Tal vez, en un mundo cuerdo y consecuente, en un mundo que tuviera un genuino interés en su porvenir, sería el mínimo criterio de garantizar el contenido de las materias a revisar haciendo que este fuera visado y certificado por expertos competentes en la materia. Los componentes de la Academia Nacional, u organismo equivalente. Esta simple precaución garantizaría que todos los aspirantes al saber estudiaran el mismo contenido, independientemente de su ubicación geográfica, de su posición ideológica o de su relación social.
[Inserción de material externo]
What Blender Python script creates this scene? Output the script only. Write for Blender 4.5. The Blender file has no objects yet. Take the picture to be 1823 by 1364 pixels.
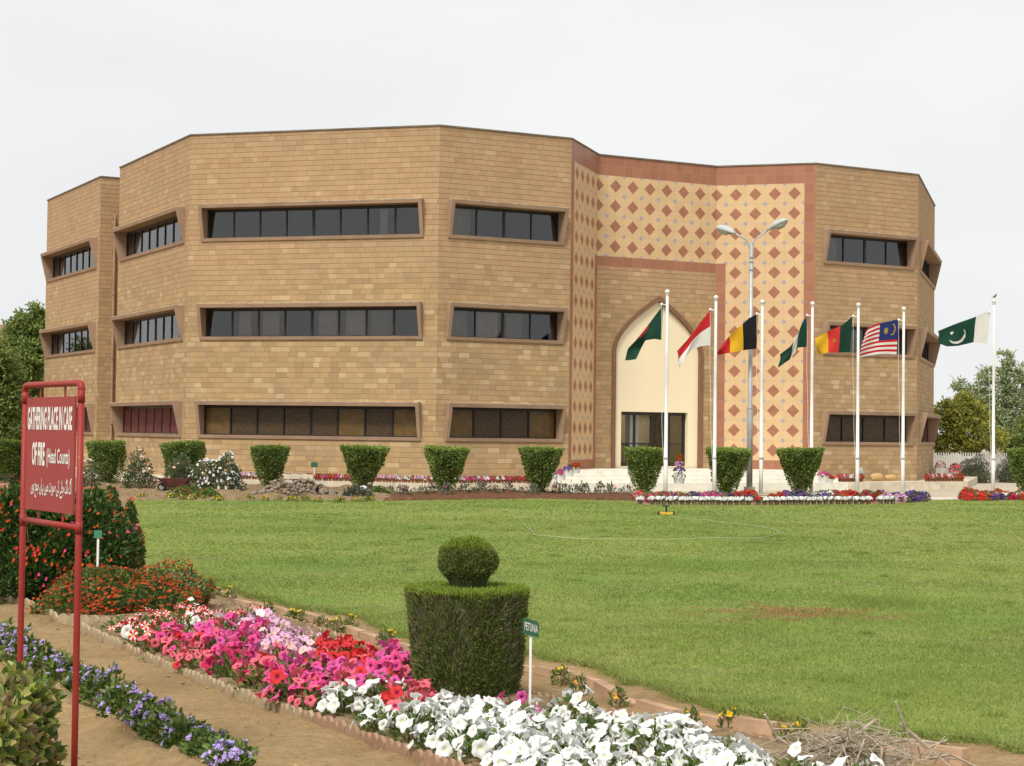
import bpy, bmesh, math, random
import numpy as np
from mathutils import Vector, Matrix
from mathutils.geometry import tessellate_polygon
rng = np.random.default_rng(7)
random.seed(7)
PI = math.pi
scene = bpy.context.scene
COL = scene.collection
A3 = lambda *a: np.array(a, float)

# ------------------------------------------------------------------ camera
FPX, PIT, ROL, CH = 3095.26, 0.027857, 0.0123622, 2.1
W0, H0 = 1823.0, 1364.0
cF = A3(0, math.cos(PIT), math.sin(PIT)); cU0 = A3(0, -math.sin(PIT), math.cos(PIT)); cX0 = A3(1, 0, 0)
cX = math.cos(ROL)*cX0 + math.sin(ROL)*cU0
cU = -math.sin(ROL)*cX0 + math.cos(ROL)*cU0
EYE = A3(0, 0, CH)
def ray(u, v): return cF + cX*(u-W0/2)/FPX + cU*(H0/2-v)/FPX
def G(u, v, z=0.0):                      # point of the photo met with the level z
    d = ray(u, v); return EYE + d*((z-CH)/d[2])
def D(u, v, Y):                          # point of the photo at depth Y
    d = ray(u, v); return EYE + d*(Y/d[1])
cam_d = bpy.data.cameras.new('camera'); cam = bpy.data.objects.new('camera', cam_d); COL.objects.link(cam)
cam_d.sensor_width = 36; cam_d.lens = 36*FPX/W0; cam_d.clip_start = 0.1; cam_d.clip_end = 5000
cam.matrix_world = Matrix(((cX[0], cU[0], -cF[0], 0), (cX[1], cU[1], -cF[1], 0), (cX[2], cU[2], -cF[2], CH), (0, 0, 0, 1)))
scene.camera = cam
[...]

No parece preocuparle a muchos, a la mayoría, a casi todos, que la historia varíe según donde se enseñe, que la literatura sea solo objeto de estudio si pertenece a la ubicación geográfica donde radique la autonomía de enseñanza, que la mediocridad sea el valor referencial y objetivo de los planes educativos, que el fracaso escolar se convierta en un listón en vez de ser un baldón, que la excelencia en el estudio sea un valor incómodo cuando no perseguible, que las asignaturas humanísticas sean objetivo de cajón y ratones de biblioteca, que el conocimiento, por resumir, sea, cada vez más, objeto de desconocimiento. No parece preocuparle a nadie, o al menos nadie dice que le preocupe, que la formación, los responsables de ella y los centros en los que se imparte, sea ahora mismo uno de los mayores vehículos de impartir el conocimiento parcial, parcial de contenido y parcial de parte, el descrédito de los valores y dificultar el acceso del futuro ciudadano a su educación integral.
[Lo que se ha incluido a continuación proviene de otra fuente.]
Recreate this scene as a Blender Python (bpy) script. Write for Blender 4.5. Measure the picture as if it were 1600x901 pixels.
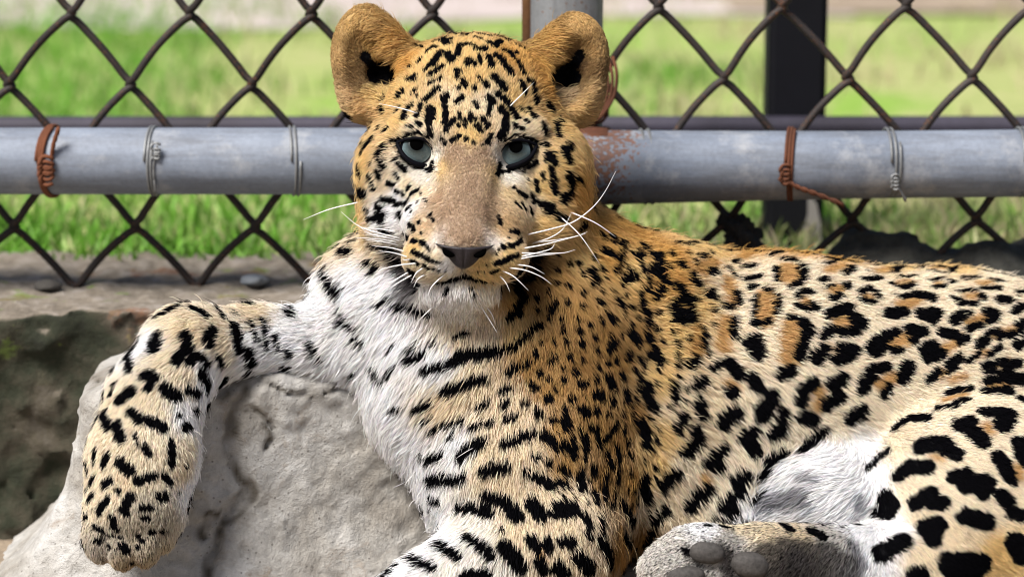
import bpy, bmesh, math, random
import numpy as np
from mathutils import Vector, Matrix
from mathutils.bvhtree import BVHTree

# ------------------------------------------------------------------ scene, camera, light
sc = bpy.context.scene
for o in list(bpy.data.objects):
    bpy.data.objects.remove(o)
COL = sc.collection
S = 0.9 / 1600.0                      # one unit of the modelling grid in metres
DIST = 2.5
D = DIST / S
PITCH = math.radians(12.0)
F = Vector((0.0, 0.0, 0.2636))        # point the lens is focused on: between the leopard's eyes
RIGHT = Vector((1, 0, 0))
UP = Vector((0, math.sin(PITCH), math.cos(PITCH)))
TOW = Vector((0, -math.cos(PITCH), math.sin(PITCH)))
cam_d = bpy.data.cameras.new('camera')
cam = bpy.data.objects.new('camera', cam_d)
COL.objects.link(cam)
cam.location = F + TOW * DIST
cam.rotation_euler = (math.pi / 2 - PITCH, 0, 0)
cam_d.lens = 100.0
cam_d.sensor_width = 36.0
cam_d.clip_start = 0.05
cam_d.clip_end = 500.0
cam_d.dof.use_dof = True
cam_d.dof.focus_distance = DIST - 0.03
cam_d.dof.aperture_fstop = 3.4
sc.camera = cam

world = bpy.data.worlds.new('World')
sc.world = world
world.use_nodes = True
wn = world.node_tree
bg = wn.nodes['Background']
sky = wn.nodes.new('ShaderNodeTexSky')
sky.sky_type = 'NISHITA'
sky.sun_disc = False
SUN_EL, SUN_AZ = math.radians(55), math.radians(-46)   # azimuth measured from the camera's side, to the left
sky.sun_elevation = SUN_EL
sky.dust_density = 3.0
sky.air_density = 1.0
sky.ozone_density = 1.0
sun_dir = Vector((math.sin(SUN_AZ) * math.cos(SUN_EL), -math.cos(SUN_AZ) * math.cos(SUN_EL), math.sin(SUN_EL)))  # towards the sun
sky.sun_rotation = math.atan2(sun_dir.x, sun_dir.y)
wn.links.new(sky.outputs[0], bg.inputs[0])
bg.inputs[1].default_value = 0.055
sun_d = bpy.data.lights.new('sun', 'SUN')
sun_d.energy = 4.2
sun_d.angle = math.radians(24)
sun_d.color = (1.0, 0.95, 0.88)
sun = bpy.data.objects.new('sun', sun_d)
COL.objects.link(sun)
sun.rotation_euler = (-sun_dir).to_track_quat('-Z', 'Y').to_euler()
sc.view_settings.view_transform = 'Standard'
sc.view_settings.look = 'None'
sc.view_settings.exposure = 0.7
sc.view_settings.gamma = 1.0
sc.view_settings.use_curve_mapping = False
sc.cycles.use_denoising = True
sc.cycles.denoising_prefilter = 'ACCURATE'
sc.cycles.filter_width = 1.05
sc.cycles.max_bounces = 8
sc.cycles.diffuse_bounces = 4
sc.cycles.transparent_max_bounces = 8
sc.cycles_curves.shape = 'RIBBONS'
sc.cycles_curves.subdivisions = 2

rng = np.random.default_rng(7)
random.seed(7)
# ------------------------------------------------------------------ helpers
def P(px, py, z):
    """grid point (right, up, toward the lens) of a spot seen at px, py and z units nearer than the focus plane"""
    k = (D - z) / D
    return np.array(((px - 800.0) * k, (450.5 - py) * k, z))

R3 = np.array([[RIGHT.x, RIGHT.y, RIGHT.z], [UP.x, UP.y, UP.z], [TOW.x, TOW.y, TOW.z]])
F3 = np.array(F)

def to_world(a):
    a = np.asarray(a, dtype=np.float64)
    return F3 + (a * S) @ R3

def W(px, py, z):
    return Vector(to_world(P(px, py, z)))

CAMP = np.array(cam.location)

def ray(px, py):
    v = np.array(to_world(P(px, py, 0.0))) - CAMP
    return v / np.linalg.norm(v)

def on_y(px, py, y):
    r = ray(px, py)
    return Vector(CAMP + r * ((y - CAMP[1]) / r[1]))

def on_z(px, py, z):
    r = ray(px, py)
    return Vector(CAMP + r * ((z - CAMP[2]) / r[2]))

def vnoise(p, seed=0):
    """value noise in -1..1 at the points p (n,3)"""
    p = np.asarray(p, dtype=np.float32)
    i = np.floor(p).astype(np.int64)
    f = p - i
    f = f * f * (3 - 2 * f)
    def h(x, y, z):
        n = (x * 374761393 + y * 668265263 + z * 2147483647 + seed * 1274126177) & 0xFFFFFFFF
        n = ((n ^ (n >> 13)) * 1274126177) & 0xFFFFFFFF
        n = n ^ (n >> 16)
        return (n & 0xFFFF).astype(np.float32) / 32767.5 - 1.0
    x, y, z = i[:, 0], i[:, 1], i[:, 2]
    fx, fy, fz = f[:, 0], f[:, 1], f[:, 2]
    r = 0
    for dx in (0, 1):
        wx = fx if dx else 1 - fx
        for dy in (0, 1):
            wy = fy if dy else 1 - fy
            for dz in (0, 1):
                wz = fz if dz else 1 - fz
                r = r + wx * wy * wz * h(x + dx, y + dy, z + dz)
    return r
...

Pero, a qué poner soluciones si no existe el problema. A qué hacerse mala sangre si el mal solo existe en el ojo observante del que escribe esta queja. A qué preocuparse y desperdiciar tiempo de nuestros sobrepasados responsables si a la opinión pública no le preocupa. Ni la libertad, ni el conocimiento, ni los valores de las generaciones futuras están en peligro para una ciudadanía que adolece de falta de libertad, de falta de conocimiento, de carencia y tergiversación de valores, de criterios mínimos en esta cuestión. La deformación por la formación. Alea jacta est. Perdón, que la mayoría no podrá entenderme, la suerte está echada.